Gott antwortet auf diesen Ruf und versichert, dass er das Herz kennt (V. 10) – ein Trost in aller Zerrissenheit. Denn der Gott, der über unser Herz und unser Leben urteilt, ist gnädig. Am Kreuz von Jesus haben auch unergründliche Herzen und angefochtene Menschen Platz. Zugleich mahnt uns der Vers, dass Gott unser Tun sieht und beurteilt, und dass unser Vertrauen auf Gott sich auch im gerechten Handeln zeigt.

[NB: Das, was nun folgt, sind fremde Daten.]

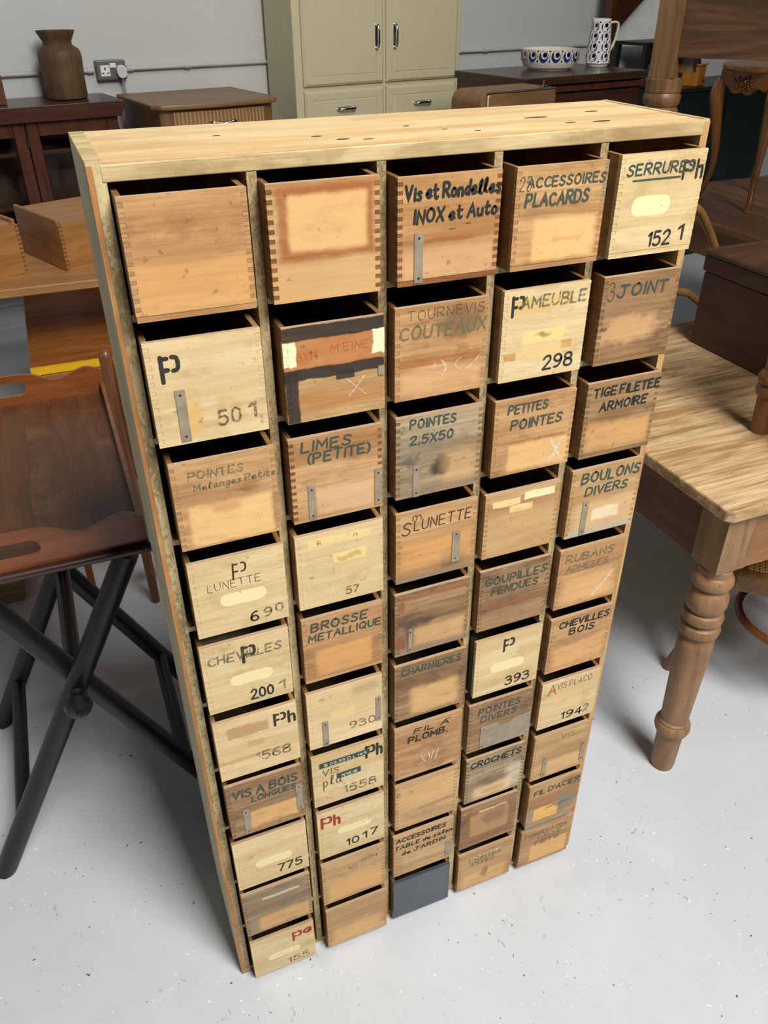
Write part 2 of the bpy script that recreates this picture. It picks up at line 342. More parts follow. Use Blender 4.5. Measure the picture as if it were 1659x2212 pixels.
def lettering(mb, s, u0, u1, v, hv, wd, rnd, y0, tilt=0.0, sl=.0):
    toks = []
    i = 0
    while i < len(s):
        if s[i] == '@': toks.append(s[i:i+2]); i += 2
        else: toks.append(s[i]); i += 1
    ws = [(.32 if t == ' ' else max(p[0] for st, _ in GL[t] for p in st)+.26) for t in toks]
    tot = sum(ws)-.26; sx = (u1-u0)/tot; x = u0; yy = y0
    for t, ww in zip(toks, ws):
        if t != ' ':
            jr = rnd.uniform(-.05, .05); jb = rnd.uniform(-.05, .05)*hv
            if t[0] == '@' or t.isdigit(): jr *= .3; jb *= .3
            for st, sm in GL[t]:
                P = st
                if sm: P = [tuple(q) for q in chaikin(P, 3)]
                else: P = [tuple(q) for a, b in zip(P, P[1:]) for q in (a, ((a[0]+b[0])/2, (a[1]+b[1])/2))]+[P[-1]]
                P = [(x+(p[0]+jr*p[1]+sl*p[1])*sx, v+jb+p[1]*hv+tilt*(x-u0)) for p in P]
                ribbon(mb, P, wd, yy, rnd); yy -= .00001
        x += ww*sx
M_ink = {'m': ink('black_marker', '20221f', .18), 'g': ink('grey_green_marker', '3f4a40', .36), 'f': ink('faded_marker', '6e6c52', .46),
         'p': ink('pencil_line', '54432f', .42), 'k': ink('black_stencil_paint', '2b2922', .36), 'K': ink('worn_stencil_paint', '5f5639', .5), 'r': ink('red_stencil_paint', '9c2f1c', .3),
         'b': ink('brown_marker', '4a2618', .3), 'w': ink('white_chalk', 'efe6d2', .52), 'o': ink('orange_crayon', 'b4672a', .42), 's': ink('embossed_white', 'e8e8e0', .2)}
PEN = {'m': .225, 'g': .21, 'f': .19, 'p': .07, 'k': .17, 'K': .17, 'r': .18, 'b': .10, 'w': .11, 'o': .13, 's': .12}
INKN = {'m': ('handwriting', 'black marker handwriting'), 'g': ('handwriting', 'grey green marker handwriting'), 'f': ('handwriting', 'faded marker handwriting'), 'p': ('pencil_note', 'thin pencil lettering'),
        'k': ('stencilled_mark', 'black stencilled mark'), 'K': ('stencilled_mark', 'worn faint stencilled number'), 'r': ('stencilled_mark', 'red stencilled letters'), 'b': ('handwriting', 'dark brown handwriting'),
        'w': ('chalk_mark', 'white chalk scribble'), 'o': ('crayon_mark', 'orange crayon mark'), 's': ('tape_lettering', 'white embossed lettering')}
KIND = {'Y': ('e2ca9a', 'cdb07c', 'b29562', .35), 'T': ('cfa470', '9f7040', '85592f', .45), 'B': ('b08c60', '7a5632', '573c25', .6), 'L': ('cda874', 'ad8250', '987346', .35), 'G': ('b7a17e', '85704f', '5a4c38', .6), 'P': ('e8cfa0', 'd4b784', 'bfa270', .3), 'S': ('48525a', '3d464e', '394048', .2)}
PILL = 'eddca6'; PALE = 'dcb478'; RUST = '9a5420'; DK = '7d5632'
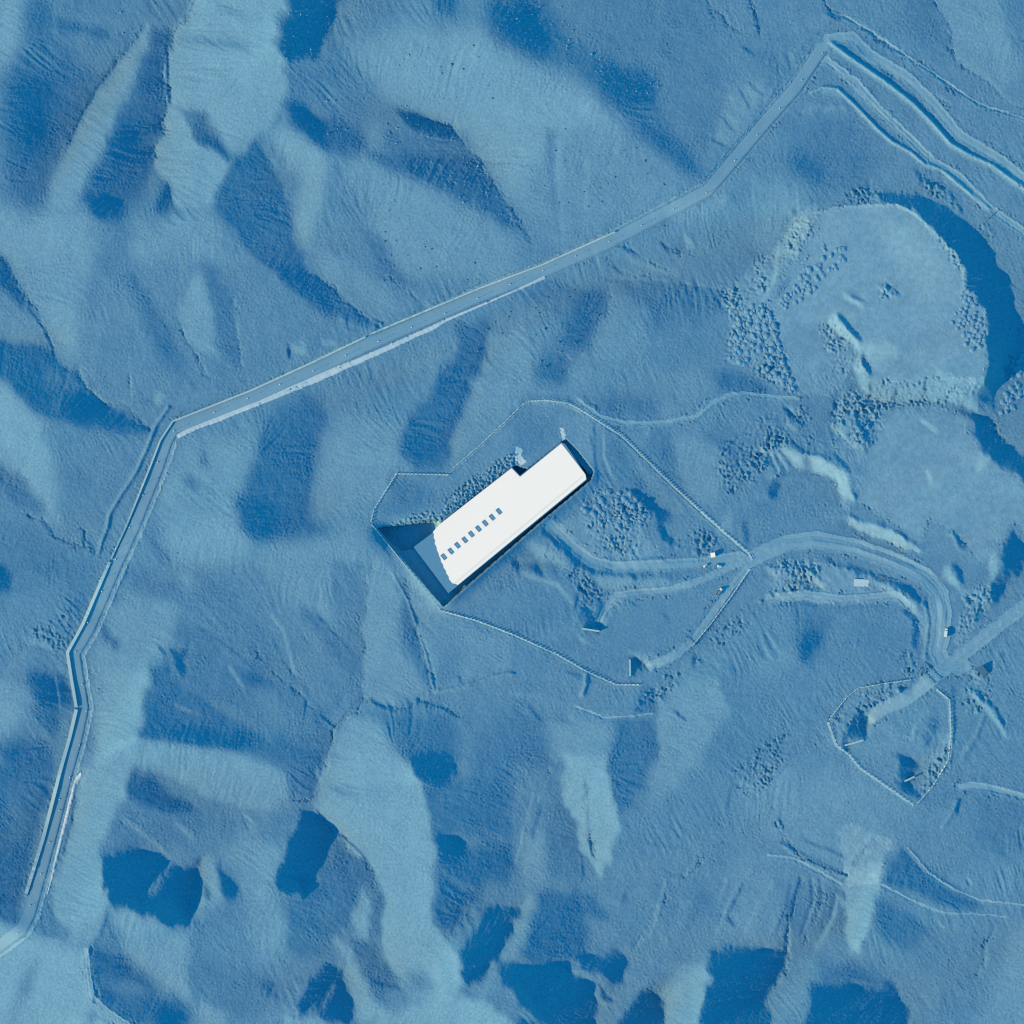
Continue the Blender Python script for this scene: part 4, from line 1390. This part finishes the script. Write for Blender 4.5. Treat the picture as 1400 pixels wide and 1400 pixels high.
for k, (x, y) in enumerate(pairs(lv)):
    seg = min(range(len(CORR) - 1), key=lambda i: dist([CORR[i], CORR[i + 1]], np.array([x]), np.array([y]))[0])
    hd = math.atan2(-(CORR[seg + 1][1] - CORR[seg][1]), CORR[seg + 1][0] - CORR[seg][0])
    loc = at(x, y)
    if lamp0 is None:
        lamp0 = thing("street_lamp", "white lamp post standing in the middle of the patrol road", "street lamp", loc, hd, "lamp posts along the patrol road")
        MB().box((0, 0, 0.2), (0.8, 0.8, 0.9)).build("base", M['dull'], lamp0)
        MB().cyl((0, 0, 3.2), 0.11, 5.2, 8, r2=0.07).build("pole", M['metal'], lamp0)
        MB().box((0, 0, 5.9), (1.0, 0.5, 0.2), 0, 0.85).build("lamp_head", M['lamp'], lamp0)
    else:
        dup(lamp0, loc, hd)

def resample(pts, n):
    d = [0.0]
    for a, b in zip(pts[:-1], pts[1:]): d.append(d[-1] + math.hypot(b[0] - a[0], b[1] - a[1]))
    t = np.linspace(0, d[-1], n)
    return np.interp(t, d, [p[0] for p in pts]), np.interp(t, d, [p[1] for p in pts])
for i, (up, lo) in enumerate(VERGES):
    n = 260
    ux_, uy_ = resample(up, n); lx, ly = resample(lo, n); v = []; f = []
    jit = np.convolve(np.random.default_rng(50 + i).standard_normal(n + 8), np.ones(9) / 3, 'valid') * 0.28
    m_ = 5
    for k in range(n):
        for j in range(m_):
            t = j / (m_ - 1) * (1 + jit[k] * 0.12) - (0.04 * jit[-1 - k] if j == 0 else 0)
            x = ux_[k] + (lx[k] - ux_[k]) * t; y = uy_[k] + (ly[k] - uy_[k]) * t
            v.append((*wxy(x, y), float(zat(x, y)) + (0.28 if 0 < j < m_ - 1 else -0.25)))
    for k in range(n - 1):
        for j in range(m_ - 1):
            a = k * m_ + j; f.append((a, a + m_, a + m_ + 1, a + 1))
    o = mesh("stone_verge", v, f, M['pale'], None, True)
    o["kind"] = 'structure'; o["label"] = "strip of pale crushed stone along the road edge"

# ---------------------------------------------------------------- fences with concrete posts
def fence(pts, label, step=5.4, big=0.7, kerb=0.9, h=1.7):
    kerb *= 1.35
    al = along(pts, step)
    b = at(al[0][0], al[0][1])
    t = thing("security_fence", label, "fence", b)
    o = Vector(b)
    gp = [Vector(p) - o for p in ground_pts(pts, 2.0)]
    MB().ribbon(gp, kerb, 0.28, 0.4).build("footing", M['concrete'], t)
    MB().ribbon([p + Vector((0, 0, h * 0.72)) for p in gp], 0.09, 0.09, 0.0).build("rail", M['metal'], t)
    base = MB().box((0, 0, h / 2 - 0.1), (big, big, h + 0.2), 0, 0.8)
    first = None
    for x, y, a in al[:100]:
        if first is None:
            first = base.build("post", M['concrete'], t); q = first
        else:
            q = first.copy(); C.objects.link(q); q.parent = t
        q.location = Vector(at(x, y)) - o; q.rotation_euler = (0, 0, a)
    return t
fence([(613, 649), (542, 647.5), (511, 697), (507, 715)], "fence with pale posts round the outer corner above the dark excavation end")
fence([(508, 717), (540, 756), (575, 799), (602, 834)], "fence running straight along the rim of the excavation", 6.5, 0.5, 0.6)
fence([(603, 835), (650, 848), (700, 867), (760, 894), (802, 918), (842, 936), (874, 936)], "long dotted fence sloping down from the excavation corner past the adit pits")
fence([(617, 642), (655, 610), (693, 574), (711, 556)], "straight fence between the white roof and the dark gully", 6.5, 0.45, 0.6)
fence([(712, 555), (724, 548), (745, 547), (775, 551), (790, 558), (818, 576), (850, 596)], "curved fence looping over the top of the hall compound", 4.5, 0.55, 1.0)
fence([(851, 597), (880, 625), (920, 664), (957, 698)], "dotted fence running down the slope right of the hall", 4.2, 0.7, 0.9)
fence([(958, 699), (990, 728), (1024, 757), (1029, 767)], "fence meeting the site road junction from the slope above", 6.0, 0.5, 1.3)
fence([(1025, 778), (1000, 815), (970, 855), (945, 885)], "low fence along the right edge of the slanting site road", 6.0, 0.45, 0.8)
fence([(1245, 929), (1210, 934), (1175, 940), (1156, 955), (1133, 985)], "dotted fence curving over the upper edge of the small lower compound", 4.3, 0.62, 0.7)
fence([(1132, 987), (1142, 1018), (1160, 1032), (1175, 1050), (1250, 1102)], "bright straight fence on the lower left edge of the small compound", 6.0, 0.5, 1.5)
fence([(1253, 1100), (1275, 1075), (1296, 1040), (1300, 1000), (1298, 957), (1280, 942)], "fence closing the right edge of the small lower compound", 5.5, 0.5, 0.9)

# ---------------------------------------------------------------- headwalls of the adit pits
def headwall(p, q, label, h=3.0, depth=7.0):
    (x0, y0), (x1, y1) = p, q
    mx, my = (x0 + x1) / 2, (y0 + y1) / 2
    top = max(float(zat(x0, y0)), float(zat(x1, y1)), float(zat(mx, my)))
    X, Y = wxy(mx, my); L = math.hypot(x1 - x0, y1 - y0) * S; a = math.atan2(-(y1 - y0), x1 - x0)
    t = thing("headwall", label, "retaining wall", (X, Y, top - depth), a)
    w = 0.9
    wall = MB().box((-L / 2 + L * 0.17, 0, depth / 2), (L * 0.34, w, depth + 0.4)).box((L / 2 - L * 0.17, 0, depth / 2), (L * 0.34, w, depth + 0.4))
    wall.box((0, 0, depth * 0.75 + 0.1), (L * 0.32, w, depth * 0.5 + 0.2))
    wall.build("wall_body", M['concrete'], t)
    MB().box((0, 0, depth + 0.36), (L + 0.5, w + 0.5, 0.3)).build("coping", M['concrete'], t)
    return t
headwall((796, 859.5), (819, 863), "pale headwall at the foot of the fan-shaped adit pit", depth=6)
headwall((861, 902), (861.5, 924), "pale headwall on the left side of the triangular adit pit", depth=5)
headwall((1155, 1019), (1180, 1012), "pale headwall below the rounded pit in the lower compound", depth=5)
headwall((1237, 1068), (1250, 1062), "pale headwall below the notched pit in the lower compound", depth=5)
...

Der angegriffene Glaubende (V. 14-18)

Im letzten Abschnitt begegnen wir dem persönlich angegriffenen Jeremia. Er wird verspottet und in seiner Integrität in Frage gestellt. Was tröstet ihn? Er weiß, dass Gott sein Herz und seine Worte kennt, die er in Verantwortung gegenüber Gott geredet hat (V. 16). Und er kennt Gott als den, der heilt und hilft und ihn achtet, ja, der sein „Ruhm“ ist (V. 14). Jeremia ringt mit Gott: „Werde mir nicht zum Schrecken, du meine Zuflucht am Tag des Unheils“ (V. 17). Wir erschrecken über die Wucht von V. 18, über den so „unchristlichen“ Wunsch nach der Zerschlagung der Feinde. Aber dieses ehrliche Gebet ist bei dem Gott gut aufgehoben, den Paulus im Römerbrief zitiert (Röm 12,19): „Die Rache ist mein, ich will vergelten.“

Fruchtbares Leben

Wir sind eingeladen zu einem fruchtbaren Leben im Vertrauen auf Gott. Gegründet auf ihn, verwurzelt in ihm, können und werden wir wie ein Baum mit grünen Blättern sein und unaufhörlich Frucht bringen. In diese Verheißung können wir uns täglich neu hineinstellen – in saftigen und in dürren Zeiten.

Fragen zum Gespräch
  1. Wie gehen wir mit Angriffen und Anfechtung um? Können wir ehrlich beten oder sind uns unsere Gefühle und Gedanken Gott gegenüber peinlich?
  2. Welche Sehnsucht oder welche Freude weckt das Bild vom Baum am Wasser in uns?
  3. Welche menschlichen Sicherheiten geben uns Halt? Stimmt es eigentlich, dass wir unser Vertrauen ganz auf Gott setzen?
  4. Tröstet es uns oder macht es uns Angst, dass Gott unser Herz kennt?Jeremia, der weinende Prophet: Darf ich mit Klagen, Frust und Zorn auch vor Gott kommen? Hält Gott das aus?